Atualmente desempenha funções de Técnico Superior no Arquivo Municipal de Lisboa, de Professor Convidado no Mestrado Arquitetura e Cultura Visual em Lisboa (Unidades Curriculares “Arquivos de Arquitetura: do documento à difusão” e “Fontes de arquitetura e produção de conhecimento”), do ISCTE-Instituto Universitário de Lisboa, de Professor Convidado no Curso de Pós-Graduação de Museologia (Unidade Curricular “Arquivos e Museologia”), da Universidade Autónoma de Lisboa, onde também coordena a Pós-Graduação em Promoção e Inovação Cultural e Educativa de Arquivos e Bibliotecas, e de Investigador Integrado do CIDEHUS.UÉ – Centro Interdisciplinar de História, Culturas e Sociedades da Universidade de Évora, onde coordena a linha de investigação G2 – Patrimónios, Literacias e Diversidade Cultural, para além de formador na BAD – Associação Portuguesa de Bibliotecários, Arquivistas, Profissionais da Informação e Documentação, em Arquivos de Arquitetura, e da Câmara Municipal de Lisboa, em Introdução às Técnicas Documentais. É Secretário da Comissão Executiva da Secção de Arquivos de Arquitetura do Conselho Internacional de Arquivos.
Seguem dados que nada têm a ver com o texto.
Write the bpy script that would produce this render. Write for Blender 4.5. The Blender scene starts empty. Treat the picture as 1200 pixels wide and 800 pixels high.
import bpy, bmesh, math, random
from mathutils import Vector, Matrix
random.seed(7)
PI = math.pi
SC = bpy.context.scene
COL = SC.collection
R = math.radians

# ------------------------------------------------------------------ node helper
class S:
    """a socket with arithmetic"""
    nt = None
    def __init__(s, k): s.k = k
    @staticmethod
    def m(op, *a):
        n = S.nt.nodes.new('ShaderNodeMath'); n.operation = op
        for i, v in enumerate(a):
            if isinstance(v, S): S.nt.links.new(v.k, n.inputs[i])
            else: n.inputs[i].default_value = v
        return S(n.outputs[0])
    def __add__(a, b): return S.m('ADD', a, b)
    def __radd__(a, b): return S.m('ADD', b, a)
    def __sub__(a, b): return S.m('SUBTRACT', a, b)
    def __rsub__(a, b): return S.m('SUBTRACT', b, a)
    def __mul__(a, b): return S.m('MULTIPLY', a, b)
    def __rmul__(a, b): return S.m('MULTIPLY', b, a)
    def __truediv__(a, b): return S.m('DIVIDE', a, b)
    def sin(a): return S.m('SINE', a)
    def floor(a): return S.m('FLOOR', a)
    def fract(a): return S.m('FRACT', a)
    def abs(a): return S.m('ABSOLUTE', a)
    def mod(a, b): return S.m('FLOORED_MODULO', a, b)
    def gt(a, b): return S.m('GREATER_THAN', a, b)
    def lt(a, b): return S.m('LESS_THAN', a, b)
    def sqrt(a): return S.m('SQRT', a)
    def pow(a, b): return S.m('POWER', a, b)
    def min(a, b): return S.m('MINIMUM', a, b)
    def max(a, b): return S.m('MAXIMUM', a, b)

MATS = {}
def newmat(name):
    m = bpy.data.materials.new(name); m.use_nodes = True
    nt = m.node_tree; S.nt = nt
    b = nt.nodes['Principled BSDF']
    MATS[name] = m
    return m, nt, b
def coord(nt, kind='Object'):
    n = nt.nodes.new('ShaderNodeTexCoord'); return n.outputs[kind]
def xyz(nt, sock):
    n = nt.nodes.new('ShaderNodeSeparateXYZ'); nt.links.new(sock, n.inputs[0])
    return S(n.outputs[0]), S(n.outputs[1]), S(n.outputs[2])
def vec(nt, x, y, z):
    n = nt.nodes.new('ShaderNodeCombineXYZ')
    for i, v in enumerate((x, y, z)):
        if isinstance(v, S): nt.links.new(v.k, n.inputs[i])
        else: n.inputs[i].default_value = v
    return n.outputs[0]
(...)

Foi docente no Mestrado de Ciências da Informação e da Documentação da Faculdade de Ciências Sociais e Humanas – Universidade Nova de Lisboa, técnico superior no Instituto Português do Património Cultural, no Instituto Português do Património Arquitetónico/Palácio Nacional de Queluz e no Instituto de Arquivos Nacionais/Torre do Tombo, e investigador no Instituto de Investigação Científica tropical – Centro de Estudos de História e Cartografia Antiga.

É autor de diversos livros e publicações em revistas da especialidade portuguesas e estrangeiras, em livros de coordenação diversa e artigos científicos apresentados em congressos nacionais e internacionais.